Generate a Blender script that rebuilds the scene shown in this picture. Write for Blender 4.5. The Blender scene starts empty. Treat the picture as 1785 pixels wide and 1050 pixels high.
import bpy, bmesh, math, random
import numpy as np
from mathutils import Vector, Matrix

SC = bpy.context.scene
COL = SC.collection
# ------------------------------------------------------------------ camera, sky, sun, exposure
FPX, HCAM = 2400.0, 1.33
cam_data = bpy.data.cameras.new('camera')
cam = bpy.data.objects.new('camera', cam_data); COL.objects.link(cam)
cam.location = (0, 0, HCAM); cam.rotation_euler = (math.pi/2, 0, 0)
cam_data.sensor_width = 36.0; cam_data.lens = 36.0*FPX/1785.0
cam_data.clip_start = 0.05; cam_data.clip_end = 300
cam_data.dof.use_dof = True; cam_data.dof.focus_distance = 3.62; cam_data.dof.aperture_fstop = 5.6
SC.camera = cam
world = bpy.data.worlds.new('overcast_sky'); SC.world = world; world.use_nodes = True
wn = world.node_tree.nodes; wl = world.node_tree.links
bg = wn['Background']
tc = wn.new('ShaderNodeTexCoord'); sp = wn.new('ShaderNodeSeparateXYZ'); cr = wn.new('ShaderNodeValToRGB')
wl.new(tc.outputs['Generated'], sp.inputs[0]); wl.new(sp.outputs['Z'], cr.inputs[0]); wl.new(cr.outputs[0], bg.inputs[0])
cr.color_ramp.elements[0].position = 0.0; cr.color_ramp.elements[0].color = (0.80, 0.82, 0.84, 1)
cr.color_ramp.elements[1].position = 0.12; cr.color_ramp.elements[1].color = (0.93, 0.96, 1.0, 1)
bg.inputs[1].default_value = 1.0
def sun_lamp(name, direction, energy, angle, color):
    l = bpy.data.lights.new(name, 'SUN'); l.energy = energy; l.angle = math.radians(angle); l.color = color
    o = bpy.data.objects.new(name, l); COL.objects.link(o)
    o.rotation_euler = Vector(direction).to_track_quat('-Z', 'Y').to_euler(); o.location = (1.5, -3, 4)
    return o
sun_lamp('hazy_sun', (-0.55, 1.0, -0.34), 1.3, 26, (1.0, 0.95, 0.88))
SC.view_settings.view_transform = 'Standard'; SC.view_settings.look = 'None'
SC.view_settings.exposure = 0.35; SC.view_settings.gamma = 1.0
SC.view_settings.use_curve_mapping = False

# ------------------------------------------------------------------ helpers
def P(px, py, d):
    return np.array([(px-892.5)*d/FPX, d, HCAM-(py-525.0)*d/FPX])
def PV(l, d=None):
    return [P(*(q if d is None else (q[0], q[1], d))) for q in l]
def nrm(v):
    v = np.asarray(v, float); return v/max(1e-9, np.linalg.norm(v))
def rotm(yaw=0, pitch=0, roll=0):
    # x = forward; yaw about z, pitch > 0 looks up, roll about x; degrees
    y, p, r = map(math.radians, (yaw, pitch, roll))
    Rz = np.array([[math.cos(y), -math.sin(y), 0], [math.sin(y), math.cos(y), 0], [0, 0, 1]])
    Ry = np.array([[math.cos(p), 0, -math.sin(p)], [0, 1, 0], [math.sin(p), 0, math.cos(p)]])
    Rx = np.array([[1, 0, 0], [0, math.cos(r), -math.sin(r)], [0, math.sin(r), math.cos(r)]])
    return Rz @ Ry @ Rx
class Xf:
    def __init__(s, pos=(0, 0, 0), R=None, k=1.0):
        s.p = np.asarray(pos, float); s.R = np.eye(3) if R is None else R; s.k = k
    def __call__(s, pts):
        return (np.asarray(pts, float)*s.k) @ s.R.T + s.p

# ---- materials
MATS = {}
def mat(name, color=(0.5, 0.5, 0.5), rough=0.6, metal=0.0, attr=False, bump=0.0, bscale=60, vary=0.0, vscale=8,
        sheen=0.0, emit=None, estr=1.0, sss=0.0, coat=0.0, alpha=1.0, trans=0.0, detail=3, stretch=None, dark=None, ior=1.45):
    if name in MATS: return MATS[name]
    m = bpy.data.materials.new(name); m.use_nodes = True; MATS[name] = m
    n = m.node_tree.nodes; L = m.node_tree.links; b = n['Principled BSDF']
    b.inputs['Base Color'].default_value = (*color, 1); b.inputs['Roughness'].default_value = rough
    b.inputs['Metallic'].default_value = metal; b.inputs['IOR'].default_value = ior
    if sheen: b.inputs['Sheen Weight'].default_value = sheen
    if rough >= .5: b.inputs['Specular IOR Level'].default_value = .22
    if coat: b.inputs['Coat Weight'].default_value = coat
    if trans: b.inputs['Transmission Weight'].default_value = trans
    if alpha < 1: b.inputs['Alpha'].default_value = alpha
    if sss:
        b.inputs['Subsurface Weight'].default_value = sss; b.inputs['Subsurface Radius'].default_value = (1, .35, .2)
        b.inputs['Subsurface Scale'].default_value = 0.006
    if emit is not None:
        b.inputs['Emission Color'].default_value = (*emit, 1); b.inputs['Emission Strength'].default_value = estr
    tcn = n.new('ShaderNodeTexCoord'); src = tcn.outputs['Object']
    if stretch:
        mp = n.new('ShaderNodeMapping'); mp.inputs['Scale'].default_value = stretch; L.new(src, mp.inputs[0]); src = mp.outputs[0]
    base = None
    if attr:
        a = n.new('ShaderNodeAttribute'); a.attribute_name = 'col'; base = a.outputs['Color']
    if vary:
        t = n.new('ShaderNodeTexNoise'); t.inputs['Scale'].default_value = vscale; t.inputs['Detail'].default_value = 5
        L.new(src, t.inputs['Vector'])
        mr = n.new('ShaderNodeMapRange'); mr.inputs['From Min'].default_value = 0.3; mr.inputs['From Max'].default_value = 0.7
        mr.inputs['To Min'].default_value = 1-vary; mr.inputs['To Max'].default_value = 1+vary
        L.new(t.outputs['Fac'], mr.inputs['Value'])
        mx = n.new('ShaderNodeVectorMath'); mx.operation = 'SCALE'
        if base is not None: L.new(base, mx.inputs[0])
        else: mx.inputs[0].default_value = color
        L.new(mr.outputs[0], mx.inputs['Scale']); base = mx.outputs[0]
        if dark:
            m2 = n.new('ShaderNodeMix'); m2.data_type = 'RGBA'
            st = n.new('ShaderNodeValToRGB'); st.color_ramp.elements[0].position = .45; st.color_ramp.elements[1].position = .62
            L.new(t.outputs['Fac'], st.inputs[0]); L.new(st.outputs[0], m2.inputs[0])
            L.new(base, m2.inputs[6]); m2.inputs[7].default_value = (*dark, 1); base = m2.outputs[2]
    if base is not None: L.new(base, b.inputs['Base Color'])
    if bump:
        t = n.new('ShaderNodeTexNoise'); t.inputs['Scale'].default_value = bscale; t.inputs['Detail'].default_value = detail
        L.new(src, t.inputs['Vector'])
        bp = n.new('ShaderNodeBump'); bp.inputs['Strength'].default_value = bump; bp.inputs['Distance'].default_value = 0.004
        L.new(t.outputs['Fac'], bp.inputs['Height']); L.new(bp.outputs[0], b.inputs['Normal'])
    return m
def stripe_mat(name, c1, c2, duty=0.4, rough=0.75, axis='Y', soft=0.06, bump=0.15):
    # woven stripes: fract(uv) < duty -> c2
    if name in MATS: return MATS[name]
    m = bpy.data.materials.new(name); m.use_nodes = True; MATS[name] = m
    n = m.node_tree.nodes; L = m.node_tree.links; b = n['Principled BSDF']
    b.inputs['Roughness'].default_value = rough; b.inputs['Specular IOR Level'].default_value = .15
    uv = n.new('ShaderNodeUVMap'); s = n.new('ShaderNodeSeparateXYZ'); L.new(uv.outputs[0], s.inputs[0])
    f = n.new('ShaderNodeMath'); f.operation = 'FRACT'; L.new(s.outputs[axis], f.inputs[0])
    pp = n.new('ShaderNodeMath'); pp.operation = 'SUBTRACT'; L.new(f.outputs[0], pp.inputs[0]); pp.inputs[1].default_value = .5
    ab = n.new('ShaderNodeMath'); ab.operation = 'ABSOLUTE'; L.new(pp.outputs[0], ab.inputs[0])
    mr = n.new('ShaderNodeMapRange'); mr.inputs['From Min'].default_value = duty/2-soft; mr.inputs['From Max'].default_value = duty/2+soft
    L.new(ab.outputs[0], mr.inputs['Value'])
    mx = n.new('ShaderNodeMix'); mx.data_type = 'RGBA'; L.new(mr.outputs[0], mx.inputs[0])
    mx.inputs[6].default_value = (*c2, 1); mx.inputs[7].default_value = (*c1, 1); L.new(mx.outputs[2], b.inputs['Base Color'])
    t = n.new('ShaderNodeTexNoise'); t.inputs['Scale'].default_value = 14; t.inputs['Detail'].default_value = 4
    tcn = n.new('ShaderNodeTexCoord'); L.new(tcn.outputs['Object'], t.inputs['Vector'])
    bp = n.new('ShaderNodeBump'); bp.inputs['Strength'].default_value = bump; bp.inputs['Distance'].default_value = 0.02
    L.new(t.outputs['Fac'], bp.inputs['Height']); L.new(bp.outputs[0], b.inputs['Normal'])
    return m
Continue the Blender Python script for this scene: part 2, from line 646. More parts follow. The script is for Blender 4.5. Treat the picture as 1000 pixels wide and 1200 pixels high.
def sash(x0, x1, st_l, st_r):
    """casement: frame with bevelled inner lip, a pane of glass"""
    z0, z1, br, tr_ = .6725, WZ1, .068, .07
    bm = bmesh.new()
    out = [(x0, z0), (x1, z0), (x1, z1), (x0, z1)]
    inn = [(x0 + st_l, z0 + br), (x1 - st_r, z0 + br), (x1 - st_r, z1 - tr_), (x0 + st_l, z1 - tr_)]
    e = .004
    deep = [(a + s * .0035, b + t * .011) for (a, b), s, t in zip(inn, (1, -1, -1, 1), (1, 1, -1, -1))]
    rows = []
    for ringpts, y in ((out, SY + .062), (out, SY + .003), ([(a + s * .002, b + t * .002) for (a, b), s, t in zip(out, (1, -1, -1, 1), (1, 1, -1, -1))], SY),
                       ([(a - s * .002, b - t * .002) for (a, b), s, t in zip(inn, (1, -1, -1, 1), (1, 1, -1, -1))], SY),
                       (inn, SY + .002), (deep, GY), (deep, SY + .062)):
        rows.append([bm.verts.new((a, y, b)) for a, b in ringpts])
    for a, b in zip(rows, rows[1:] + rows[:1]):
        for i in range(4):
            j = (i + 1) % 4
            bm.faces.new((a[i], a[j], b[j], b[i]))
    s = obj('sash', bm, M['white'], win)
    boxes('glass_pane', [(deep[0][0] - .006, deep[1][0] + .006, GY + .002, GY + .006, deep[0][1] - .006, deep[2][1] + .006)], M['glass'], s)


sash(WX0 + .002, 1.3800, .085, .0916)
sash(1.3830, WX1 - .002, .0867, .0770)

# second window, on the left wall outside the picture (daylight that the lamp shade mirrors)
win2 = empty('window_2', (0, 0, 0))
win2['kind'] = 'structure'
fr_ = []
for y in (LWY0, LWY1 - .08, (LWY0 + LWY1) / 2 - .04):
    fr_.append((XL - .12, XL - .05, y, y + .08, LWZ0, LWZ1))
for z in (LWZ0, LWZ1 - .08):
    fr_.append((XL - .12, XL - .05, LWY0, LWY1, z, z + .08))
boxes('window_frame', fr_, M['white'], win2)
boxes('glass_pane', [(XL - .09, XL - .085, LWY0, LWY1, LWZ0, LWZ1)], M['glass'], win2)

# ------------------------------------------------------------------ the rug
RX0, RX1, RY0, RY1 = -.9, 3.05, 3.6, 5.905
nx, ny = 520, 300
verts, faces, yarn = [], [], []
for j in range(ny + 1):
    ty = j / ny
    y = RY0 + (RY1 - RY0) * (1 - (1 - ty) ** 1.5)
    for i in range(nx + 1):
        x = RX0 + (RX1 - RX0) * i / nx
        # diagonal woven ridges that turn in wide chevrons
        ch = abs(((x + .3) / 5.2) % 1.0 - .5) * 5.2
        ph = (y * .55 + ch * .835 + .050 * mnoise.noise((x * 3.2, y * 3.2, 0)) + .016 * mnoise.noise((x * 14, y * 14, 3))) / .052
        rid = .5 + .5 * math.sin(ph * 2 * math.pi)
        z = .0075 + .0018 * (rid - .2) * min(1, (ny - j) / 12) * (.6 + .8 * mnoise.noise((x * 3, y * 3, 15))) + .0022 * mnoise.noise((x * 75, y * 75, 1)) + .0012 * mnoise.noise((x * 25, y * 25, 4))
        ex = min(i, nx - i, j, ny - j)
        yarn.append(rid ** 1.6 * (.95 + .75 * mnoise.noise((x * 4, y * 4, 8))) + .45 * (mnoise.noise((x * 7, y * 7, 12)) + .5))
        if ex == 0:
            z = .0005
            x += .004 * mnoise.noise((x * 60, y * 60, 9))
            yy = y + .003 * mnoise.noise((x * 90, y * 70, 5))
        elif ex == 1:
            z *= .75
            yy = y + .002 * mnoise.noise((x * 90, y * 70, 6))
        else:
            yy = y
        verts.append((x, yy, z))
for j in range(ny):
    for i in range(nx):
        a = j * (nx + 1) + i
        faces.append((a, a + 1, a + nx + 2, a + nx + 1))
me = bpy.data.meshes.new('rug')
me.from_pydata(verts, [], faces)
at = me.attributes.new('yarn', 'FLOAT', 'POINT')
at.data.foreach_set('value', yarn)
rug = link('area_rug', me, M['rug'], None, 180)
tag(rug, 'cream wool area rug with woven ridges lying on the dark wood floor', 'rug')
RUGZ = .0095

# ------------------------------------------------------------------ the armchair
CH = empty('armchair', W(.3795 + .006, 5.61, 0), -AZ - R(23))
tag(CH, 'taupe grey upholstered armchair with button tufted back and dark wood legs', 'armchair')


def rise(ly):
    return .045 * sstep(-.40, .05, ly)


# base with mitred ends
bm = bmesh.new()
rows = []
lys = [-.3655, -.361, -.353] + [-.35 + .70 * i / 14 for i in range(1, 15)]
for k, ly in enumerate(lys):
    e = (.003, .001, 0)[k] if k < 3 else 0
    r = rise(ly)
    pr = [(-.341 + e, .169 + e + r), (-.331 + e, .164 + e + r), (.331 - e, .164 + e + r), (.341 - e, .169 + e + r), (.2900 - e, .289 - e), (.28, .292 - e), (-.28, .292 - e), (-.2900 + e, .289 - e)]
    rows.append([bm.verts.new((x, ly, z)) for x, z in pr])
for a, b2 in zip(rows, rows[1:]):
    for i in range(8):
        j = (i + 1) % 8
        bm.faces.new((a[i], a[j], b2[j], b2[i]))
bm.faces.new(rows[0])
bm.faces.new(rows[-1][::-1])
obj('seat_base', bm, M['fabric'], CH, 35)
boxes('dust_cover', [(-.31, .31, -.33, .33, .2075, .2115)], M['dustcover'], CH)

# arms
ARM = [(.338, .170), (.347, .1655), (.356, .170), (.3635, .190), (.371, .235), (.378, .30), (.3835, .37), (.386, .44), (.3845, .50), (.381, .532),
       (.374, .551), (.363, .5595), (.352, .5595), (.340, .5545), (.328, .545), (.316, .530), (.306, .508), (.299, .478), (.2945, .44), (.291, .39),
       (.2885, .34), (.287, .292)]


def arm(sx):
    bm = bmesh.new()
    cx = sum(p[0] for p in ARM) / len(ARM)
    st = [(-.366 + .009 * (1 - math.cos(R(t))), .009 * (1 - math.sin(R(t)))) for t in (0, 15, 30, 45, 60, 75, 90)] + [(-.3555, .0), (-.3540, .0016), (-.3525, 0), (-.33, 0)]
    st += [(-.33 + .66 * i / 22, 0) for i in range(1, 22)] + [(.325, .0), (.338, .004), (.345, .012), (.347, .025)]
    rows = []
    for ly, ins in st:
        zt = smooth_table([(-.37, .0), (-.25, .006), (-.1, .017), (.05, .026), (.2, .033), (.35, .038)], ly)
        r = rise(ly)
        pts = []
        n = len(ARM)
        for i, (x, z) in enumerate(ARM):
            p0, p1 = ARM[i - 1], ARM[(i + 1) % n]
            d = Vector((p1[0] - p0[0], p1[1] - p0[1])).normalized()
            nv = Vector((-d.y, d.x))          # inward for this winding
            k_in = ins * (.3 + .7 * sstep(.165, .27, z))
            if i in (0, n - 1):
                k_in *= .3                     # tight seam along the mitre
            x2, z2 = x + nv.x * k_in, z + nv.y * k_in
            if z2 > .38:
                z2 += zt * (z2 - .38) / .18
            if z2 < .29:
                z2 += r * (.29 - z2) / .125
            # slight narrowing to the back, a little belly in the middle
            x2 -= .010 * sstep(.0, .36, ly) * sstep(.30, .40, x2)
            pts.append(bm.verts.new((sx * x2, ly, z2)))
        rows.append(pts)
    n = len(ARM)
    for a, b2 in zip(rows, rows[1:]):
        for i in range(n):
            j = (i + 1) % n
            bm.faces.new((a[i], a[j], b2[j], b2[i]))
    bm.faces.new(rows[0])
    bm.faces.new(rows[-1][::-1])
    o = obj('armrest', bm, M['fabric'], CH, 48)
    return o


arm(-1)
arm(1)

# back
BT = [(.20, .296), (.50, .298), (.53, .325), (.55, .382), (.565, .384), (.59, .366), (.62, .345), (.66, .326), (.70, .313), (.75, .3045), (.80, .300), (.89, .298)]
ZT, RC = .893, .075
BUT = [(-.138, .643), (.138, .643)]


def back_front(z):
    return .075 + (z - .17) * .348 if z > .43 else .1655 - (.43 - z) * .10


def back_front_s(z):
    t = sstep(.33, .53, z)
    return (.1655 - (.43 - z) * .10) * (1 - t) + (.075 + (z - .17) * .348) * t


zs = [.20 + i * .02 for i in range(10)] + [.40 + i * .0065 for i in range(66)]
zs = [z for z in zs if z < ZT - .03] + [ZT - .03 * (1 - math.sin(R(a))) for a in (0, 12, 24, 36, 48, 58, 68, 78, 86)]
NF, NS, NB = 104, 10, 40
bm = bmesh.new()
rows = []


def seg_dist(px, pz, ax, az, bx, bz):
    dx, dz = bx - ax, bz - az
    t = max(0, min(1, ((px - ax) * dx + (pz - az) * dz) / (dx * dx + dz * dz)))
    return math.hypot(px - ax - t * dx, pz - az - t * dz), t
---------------
[INSTRUCTIONS FOR THE TASK] Write out exactly the lines from the start of the material through the line with "from mathutils import Vector, Matrix". No other output is expected.

[WRITTEN RESPONSE]
Generate a Blender script that rebuilds the scene shown in this picture. Write for Blender 4.5. The Blender scene starts empty. Treat the picture as 1785 pixels wide and 1050 pixels high.
import bpy, bmesh, math, random
import numpy as np
from mathutils import Vector, Matrix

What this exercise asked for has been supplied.